Roger Federer retires from tennis after 20 Grand Slam titles and eight Wimbledon Championships

Roger Federer has announced that he will be retiring from tennis after next week’s Laver Cup.
Fans have been waiting more than a year to see the 41-year-old back on the court and he has now decided to bring an end to his illustrious career, revealing he has played his last Grand Slam.
Federer won his first Wimbledon title in 2003, and became adored by the SW19 fans
His record-breaking eighth – and final – Wimbledon title came in 2017
The Swiss superstar – a 20-time Grand Slam winner and record eight-time Wimbledon champion – has not played a professional match since limping through a quarter-final defeat at SW19 in 2021.
He will appear in next week’s Laver Cup in London, the Ryder Cup-style competition that was his brainchild, but will then leave the professional game.
Federer said: “To my tennis family and beyond. Of all the gifts that tennis has given me over the years, the greatest, without a doubt, has been the people I’ve met along the way: my friends, my competitors, and most of all the fans who give the sport its life. Today I want to share some news with you.
“As many of you know, the past three years have presented me with the challenges in the form of injuries and surgeries. I’ve worked hard to return to full competitive form.

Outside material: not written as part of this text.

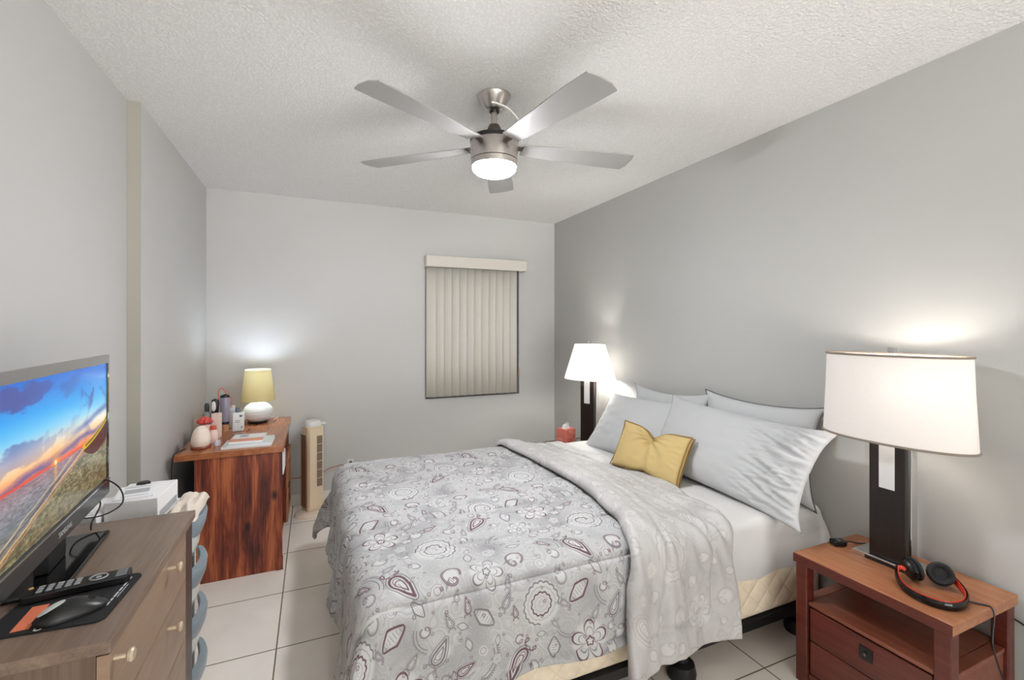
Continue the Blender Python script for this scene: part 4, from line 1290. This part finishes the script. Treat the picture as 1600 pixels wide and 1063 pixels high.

“But I also know my body’s capacities and limits, and its message to me lately has been clear. I am 41 years old. I have played more than 1500 matches over 24 years. Tennis has treated me more generously than I ever would have dreamt, and now I must recognise when it is time to end my competitive career.
“The Laver Cup next week in London will be my final ATP event. I will play more tennis in the future, of course, but just not in Grand Slams or on the tour.”

Federer was a junior Wimbledon champion, before turning professional in 1998 and took a few years to fulfil the hype around him.
Once he got that first Grand Slam, he dominated the sport. He won six Australian Opens, five US Opens and the French Open once.
Now he will bow out of the game he enriched for so long after making his farewell at the Laver Cup.